▶ [Stored data]
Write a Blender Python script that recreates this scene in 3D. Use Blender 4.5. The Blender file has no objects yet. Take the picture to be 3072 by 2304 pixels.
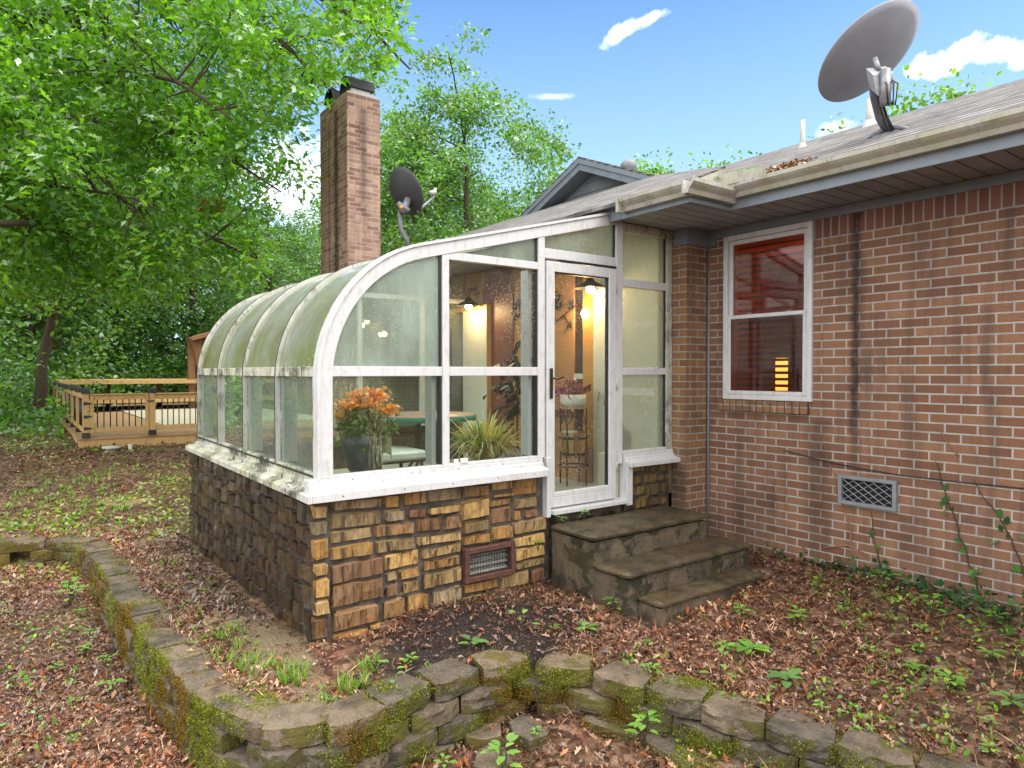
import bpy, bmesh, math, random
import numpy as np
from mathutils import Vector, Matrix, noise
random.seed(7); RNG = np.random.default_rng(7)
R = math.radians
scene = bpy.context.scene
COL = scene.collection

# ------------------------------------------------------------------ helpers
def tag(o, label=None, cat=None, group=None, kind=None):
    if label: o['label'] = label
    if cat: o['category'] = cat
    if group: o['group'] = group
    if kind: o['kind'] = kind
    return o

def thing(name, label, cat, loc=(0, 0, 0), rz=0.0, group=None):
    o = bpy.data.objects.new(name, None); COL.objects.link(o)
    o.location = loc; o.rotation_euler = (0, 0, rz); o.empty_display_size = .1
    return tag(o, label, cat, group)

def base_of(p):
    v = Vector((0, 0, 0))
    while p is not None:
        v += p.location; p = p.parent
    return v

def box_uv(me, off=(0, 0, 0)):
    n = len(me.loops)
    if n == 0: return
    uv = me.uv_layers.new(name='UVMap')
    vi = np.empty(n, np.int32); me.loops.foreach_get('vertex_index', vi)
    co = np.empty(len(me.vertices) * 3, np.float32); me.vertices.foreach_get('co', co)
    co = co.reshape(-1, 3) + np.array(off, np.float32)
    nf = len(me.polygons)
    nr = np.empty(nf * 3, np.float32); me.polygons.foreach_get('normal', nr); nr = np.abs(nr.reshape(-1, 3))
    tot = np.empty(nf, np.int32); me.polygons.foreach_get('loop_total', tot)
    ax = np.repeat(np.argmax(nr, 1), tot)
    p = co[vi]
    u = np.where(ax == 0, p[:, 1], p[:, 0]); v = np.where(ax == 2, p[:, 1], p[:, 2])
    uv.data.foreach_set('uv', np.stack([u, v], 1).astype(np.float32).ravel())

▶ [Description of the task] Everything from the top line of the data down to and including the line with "COL = scene.collection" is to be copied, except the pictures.

▶ [Written response]
Write a Blender Python script that recreates this scene in 3D. Use Blender 4.5. The Blender file has no objects yet. Take the picture to be 3072 by 2304 pixels.
import bpy, bmesh, math, random
import numpy as np
from mathutils import Vector, Matrix, noise
random.seed(7); RNG = np.random.default_rng(7)
R = math.radians
scene = bpy.context.scene
COL = scene.collection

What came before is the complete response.